Starting at the first line of the entries, extract each line up to and including the one that contains "# ceiling module", but leave out the pictures.

Scene modeling code data:
** Begin **

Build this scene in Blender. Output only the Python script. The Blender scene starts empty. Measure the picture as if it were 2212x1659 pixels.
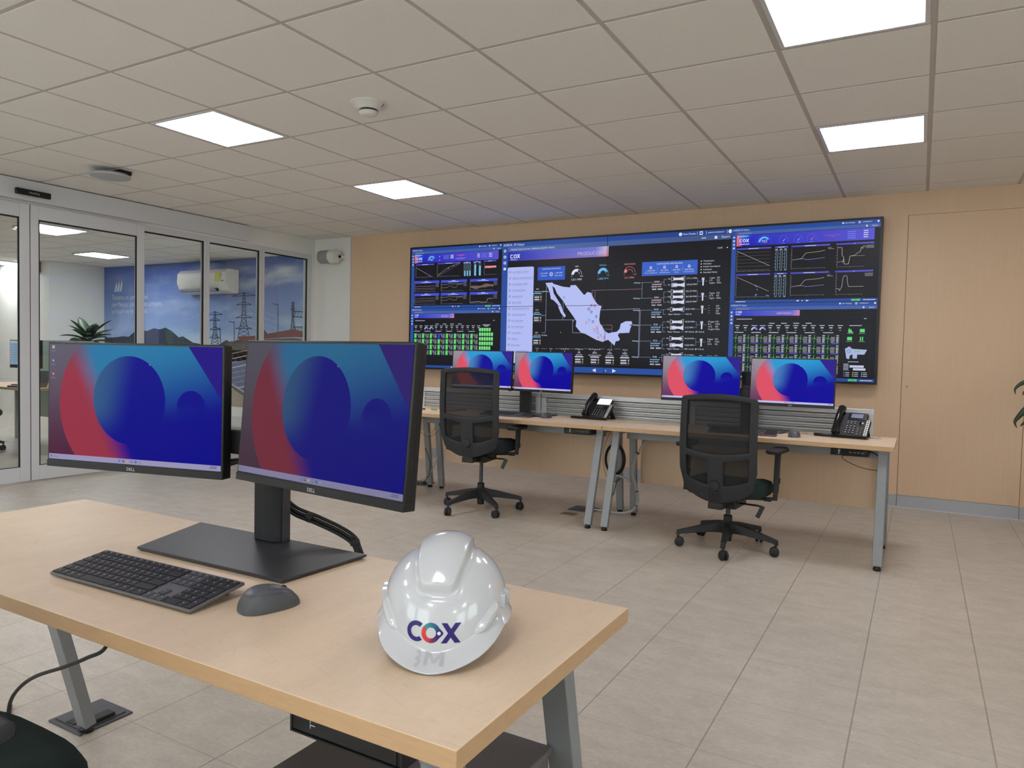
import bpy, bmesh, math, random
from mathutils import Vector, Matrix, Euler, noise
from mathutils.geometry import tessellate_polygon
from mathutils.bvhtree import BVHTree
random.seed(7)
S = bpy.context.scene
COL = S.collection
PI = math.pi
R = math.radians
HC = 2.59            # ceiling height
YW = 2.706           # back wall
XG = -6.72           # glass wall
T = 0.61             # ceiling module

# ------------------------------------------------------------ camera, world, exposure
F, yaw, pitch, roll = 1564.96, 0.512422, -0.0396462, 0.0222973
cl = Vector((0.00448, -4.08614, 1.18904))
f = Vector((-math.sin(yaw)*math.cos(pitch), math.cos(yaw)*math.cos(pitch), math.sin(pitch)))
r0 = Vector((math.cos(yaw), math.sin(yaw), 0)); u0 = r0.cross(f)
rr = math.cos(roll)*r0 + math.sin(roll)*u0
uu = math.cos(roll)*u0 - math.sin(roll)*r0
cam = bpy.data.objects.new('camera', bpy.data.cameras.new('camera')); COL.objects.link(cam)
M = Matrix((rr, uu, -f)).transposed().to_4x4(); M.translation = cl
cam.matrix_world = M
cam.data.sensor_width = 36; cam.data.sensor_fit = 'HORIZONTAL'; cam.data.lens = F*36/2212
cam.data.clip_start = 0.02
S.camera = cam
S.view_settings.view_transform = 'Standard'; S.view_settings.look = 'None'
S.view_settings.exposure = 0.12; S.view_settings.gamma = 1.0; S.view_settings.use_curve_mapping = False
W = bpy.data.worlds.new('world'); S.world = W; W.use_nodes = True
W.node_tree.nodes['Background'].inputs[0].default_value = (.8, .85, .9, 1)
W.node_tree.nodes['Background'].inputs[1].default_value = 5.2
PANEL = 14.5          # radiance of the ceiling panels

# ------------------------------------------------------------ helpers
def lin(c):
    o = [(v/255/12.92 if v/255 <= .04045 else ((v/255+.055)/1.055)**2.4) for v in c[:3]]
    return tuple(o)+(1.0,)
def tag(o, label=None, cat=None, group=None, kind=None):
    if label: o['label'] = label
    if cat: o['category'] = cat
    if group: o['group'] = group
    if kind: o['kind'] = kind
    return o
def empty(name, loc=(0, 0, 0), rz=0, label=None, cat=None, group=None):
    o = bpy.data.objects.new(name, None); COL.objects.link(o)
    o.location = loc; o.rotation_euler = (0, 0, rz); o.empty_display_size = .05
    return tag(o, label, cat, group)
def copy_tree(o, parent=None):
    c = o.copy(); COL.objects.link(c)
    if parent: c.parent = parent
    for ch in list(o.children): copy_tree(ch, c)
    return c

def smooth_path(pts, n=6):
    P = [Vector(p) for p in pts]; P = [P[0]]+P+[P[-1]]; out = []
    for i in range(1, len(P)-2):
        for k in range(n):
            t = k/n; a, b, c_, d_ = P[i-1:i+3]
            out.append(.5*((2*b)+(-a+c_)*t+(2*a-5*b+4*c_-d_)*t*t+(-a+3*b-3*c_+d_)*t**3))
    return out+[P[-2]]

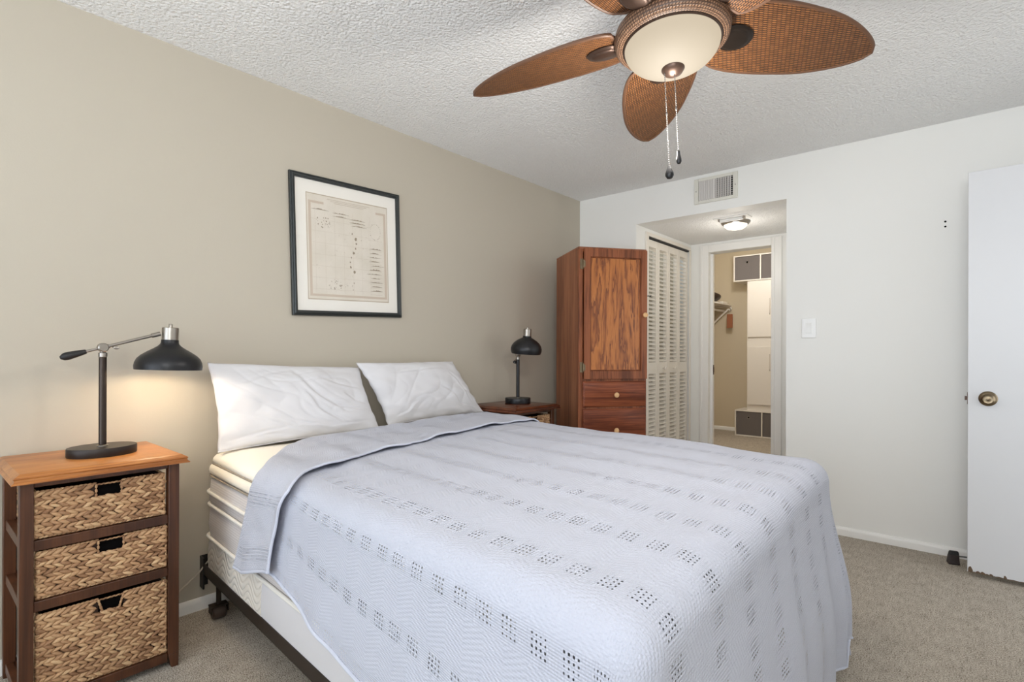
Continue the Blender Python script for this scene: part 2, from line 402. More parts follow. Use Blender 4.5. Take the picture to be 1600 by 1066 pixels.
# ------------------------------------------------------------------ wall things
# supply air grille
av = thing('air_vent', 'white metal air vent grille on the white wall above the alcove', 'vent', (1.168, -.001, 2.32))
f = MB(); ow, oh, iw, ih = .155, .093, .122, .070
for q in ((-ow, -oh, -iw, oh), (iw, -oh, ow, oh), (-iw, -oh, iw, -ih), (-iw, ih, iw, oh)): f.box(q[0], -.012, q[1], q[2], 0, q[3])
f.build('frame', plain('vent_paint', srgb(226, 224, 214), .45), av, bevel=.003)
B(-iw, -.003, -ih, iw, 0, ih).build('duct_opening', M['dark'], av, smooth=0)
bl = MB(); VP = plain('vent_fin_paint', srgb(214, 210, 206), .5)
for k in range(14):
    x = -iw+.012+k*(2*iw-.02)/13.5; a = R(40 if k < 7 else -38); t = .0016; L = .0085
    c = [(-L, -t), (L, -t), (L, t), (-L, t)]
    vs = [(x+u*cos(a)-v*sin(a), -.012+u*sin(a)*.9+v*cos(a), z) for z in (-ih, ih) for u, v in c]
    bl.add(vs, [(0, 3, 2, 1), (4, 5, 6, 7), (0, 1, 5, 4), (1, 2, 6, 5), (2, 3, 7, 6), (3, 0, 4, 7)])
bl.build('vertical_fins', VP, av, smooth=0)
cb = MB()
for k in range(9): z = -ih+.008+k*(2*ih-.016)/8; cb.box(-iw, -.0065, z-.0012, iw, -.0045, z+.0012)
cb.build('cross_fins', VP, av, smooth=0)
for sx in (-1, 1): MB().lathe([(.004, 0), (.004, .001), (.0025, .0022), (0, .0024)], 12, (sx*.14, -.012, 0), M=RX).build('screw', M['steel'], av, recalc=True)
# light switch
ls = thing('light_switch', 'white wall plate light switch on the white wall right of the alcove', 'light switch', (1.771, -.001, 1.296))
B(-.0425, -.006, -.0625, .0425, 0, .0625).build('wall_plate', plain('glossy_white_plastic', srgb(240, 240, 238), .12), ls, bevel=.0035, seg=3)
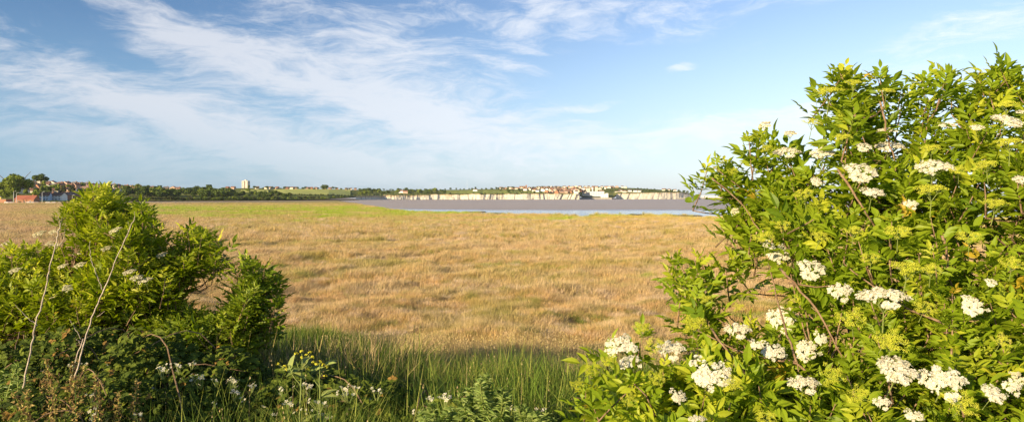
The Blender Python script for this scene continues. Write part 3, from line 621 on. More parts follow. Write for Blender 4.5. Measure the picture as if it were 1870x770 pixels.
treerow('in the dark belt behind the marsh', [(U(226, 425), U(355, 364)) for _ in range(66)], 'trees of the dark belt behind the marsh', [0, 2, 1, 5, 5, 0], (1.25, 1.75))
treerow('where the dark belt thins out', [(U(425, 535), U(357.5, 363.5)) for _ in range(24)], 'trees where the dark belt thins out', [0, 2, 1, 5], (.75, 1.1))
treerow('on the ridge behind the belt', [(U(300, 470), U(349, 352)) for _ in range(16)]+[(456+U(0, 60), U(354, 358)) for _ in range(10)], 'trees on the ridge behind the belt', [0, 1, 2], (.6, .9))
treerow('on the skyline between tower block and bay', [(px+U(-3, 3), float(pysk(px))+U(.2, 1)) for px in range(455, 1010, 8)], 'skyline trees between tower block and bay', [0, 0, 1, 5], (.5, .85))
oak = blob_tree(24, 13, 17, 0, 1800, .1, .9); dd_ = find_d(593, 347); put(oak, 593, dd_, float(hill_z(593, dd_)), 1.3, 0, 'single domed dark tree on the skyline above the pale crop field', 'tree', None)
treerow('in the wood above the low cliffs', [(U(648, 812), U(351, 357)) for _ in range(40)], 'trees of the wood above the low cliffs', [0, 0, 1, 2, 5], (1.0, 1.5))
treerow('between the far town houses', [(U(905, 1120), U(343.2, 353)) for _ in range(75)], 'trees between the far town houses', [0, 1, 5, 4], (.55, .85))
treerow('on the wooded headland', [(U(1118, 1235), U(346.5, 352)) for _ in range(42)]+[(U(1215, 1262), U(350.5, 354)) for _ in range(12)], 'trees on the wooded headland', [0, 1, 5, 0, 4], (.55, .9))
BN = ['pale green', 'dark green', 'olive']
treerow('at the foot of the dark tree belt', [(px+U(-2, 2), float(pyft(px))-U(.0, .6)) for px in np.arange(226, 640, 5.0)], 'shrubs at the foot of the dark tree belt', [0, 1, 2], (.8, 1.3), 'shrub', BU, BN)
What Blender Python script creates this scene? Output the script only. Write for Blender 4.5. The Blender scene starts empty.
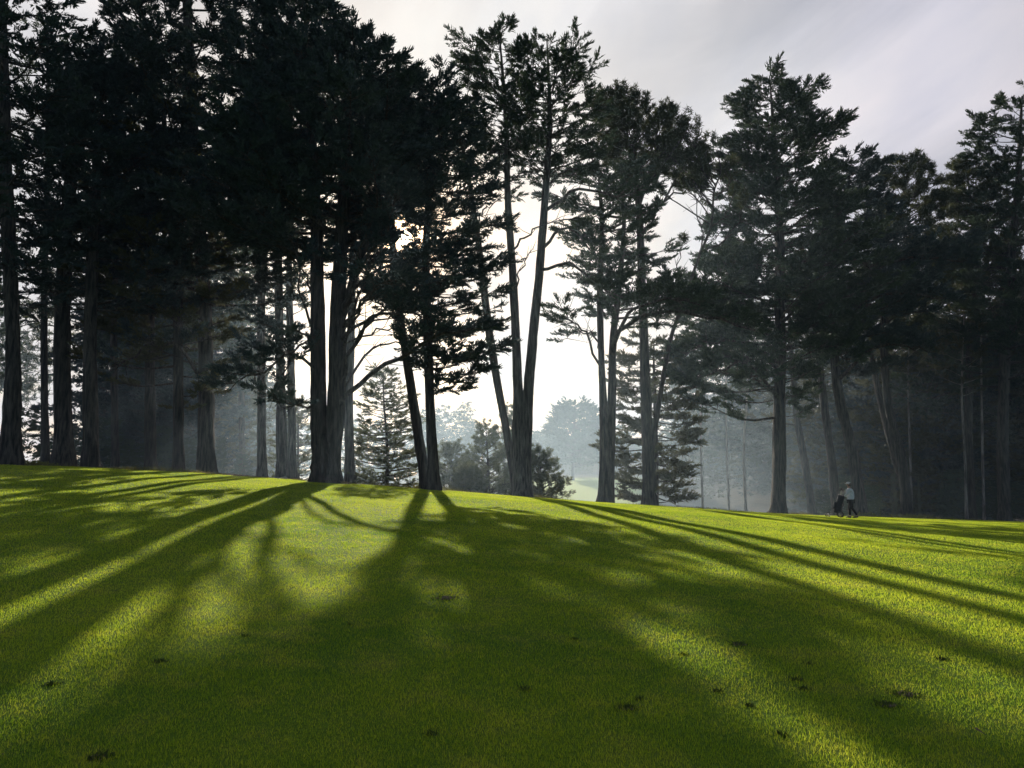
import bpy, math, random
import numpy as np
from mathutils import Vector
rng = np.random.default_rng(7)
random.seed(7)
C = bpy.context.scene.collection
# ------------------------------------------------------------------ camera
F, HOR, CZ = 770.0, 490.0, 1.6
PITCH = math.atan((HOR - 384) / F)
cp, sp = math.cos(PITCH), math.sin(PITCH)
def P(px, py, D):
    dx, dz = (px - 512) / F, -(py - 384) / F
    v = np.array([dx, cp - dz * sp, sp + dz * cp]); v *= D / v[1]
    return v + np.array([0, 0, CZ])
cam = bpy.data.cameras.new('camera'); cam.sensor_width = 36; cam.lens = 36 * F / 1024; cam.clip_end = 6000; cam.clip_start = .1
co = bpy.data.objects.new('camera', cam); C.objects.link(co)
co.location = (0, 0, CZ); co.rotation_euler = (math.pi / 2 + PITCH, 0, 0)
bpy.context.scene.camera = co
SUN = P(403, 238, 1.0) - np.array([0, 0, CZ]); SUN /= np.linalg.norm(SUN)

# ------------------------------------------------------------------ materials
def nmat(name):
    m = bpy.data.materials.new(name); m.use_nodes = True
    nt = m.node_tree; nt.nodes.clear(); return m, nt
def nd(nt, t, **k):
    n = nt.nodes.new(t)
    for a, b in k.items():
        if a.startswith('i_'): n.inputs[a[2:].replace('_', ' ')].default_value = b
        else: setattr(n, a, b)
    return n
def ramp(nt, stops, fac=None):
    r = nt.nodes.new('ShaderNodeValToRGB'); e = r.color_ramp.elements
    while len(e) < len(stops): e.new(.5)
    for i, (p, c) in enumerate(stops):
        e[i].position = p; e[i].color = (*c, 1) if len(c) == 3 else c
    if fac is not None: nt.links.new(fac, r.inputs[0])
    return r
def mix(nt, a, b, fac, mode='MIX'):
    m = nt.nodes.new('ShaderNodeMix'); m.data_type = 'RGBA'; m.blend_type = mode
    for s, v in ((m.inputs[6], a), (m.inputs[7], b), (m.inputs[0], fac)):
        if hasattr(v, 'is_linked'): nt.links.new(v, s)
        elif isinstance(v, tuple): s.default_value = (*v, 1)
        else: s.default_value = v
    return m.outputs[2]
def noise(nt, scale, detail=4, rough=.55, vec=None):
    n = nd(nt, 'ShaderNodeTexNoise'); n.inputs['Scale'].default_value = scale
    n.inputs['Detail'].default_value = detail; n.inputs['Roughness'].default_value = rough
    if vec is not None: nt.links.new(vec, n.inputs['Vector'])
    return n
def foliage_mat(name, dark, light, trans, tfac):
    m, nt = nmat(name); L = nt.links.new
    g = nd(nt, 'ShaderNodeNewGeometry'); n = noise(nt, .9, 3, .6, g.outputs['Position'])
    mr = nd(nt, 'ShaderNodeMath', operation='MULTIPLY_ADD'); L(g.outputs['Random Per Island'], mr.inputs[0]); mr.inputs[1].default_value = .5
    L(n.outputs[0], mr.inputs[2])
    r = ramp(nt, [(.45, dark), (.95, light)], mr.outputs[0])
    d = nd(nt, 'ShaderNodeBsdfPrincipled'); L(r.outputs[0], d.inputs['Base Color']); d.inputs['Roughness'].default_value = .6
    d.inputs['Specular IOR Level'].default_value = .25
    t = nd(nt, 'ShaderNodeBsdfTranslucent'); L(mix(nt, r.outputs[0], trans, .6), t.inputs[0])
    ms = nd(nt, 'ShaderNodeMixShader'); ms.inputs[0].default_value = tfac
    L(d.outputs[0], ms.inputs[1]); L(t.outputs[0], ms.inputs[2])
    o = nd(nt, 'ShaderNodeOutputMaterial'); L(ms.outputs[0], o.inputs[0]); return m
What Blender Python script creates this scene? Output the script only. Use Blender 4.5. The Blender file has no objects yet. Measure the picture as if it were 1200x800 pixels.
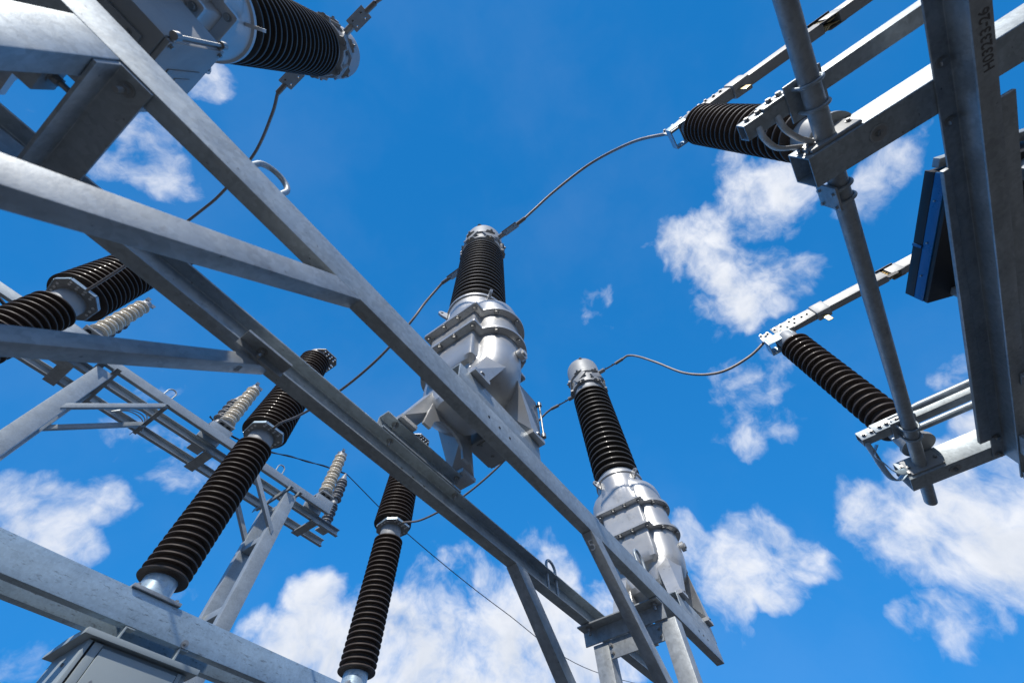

** End **

§ CORRECT OUTPUT
Build this scene in Blender. Output only the Python script. The Blender scene starts empty. Measure the picture as if it were 2212x1659 pixels.
import bpy, bmesh, math, random
from mathutils import Vector, Matrix, Euler, noise
from mathutils.geometry import tessellate_polygon
from mathutils.bvhtree import BVHTree
random.seed(7)
S = bpy.context.scene
COL = S.collection
PI = math.pi
R = math.radians
HC = 2.59            # ceiling height
YW = 2.706           # back wall
XG = -6.72           # glass wall
T = 0.61             # ceiling module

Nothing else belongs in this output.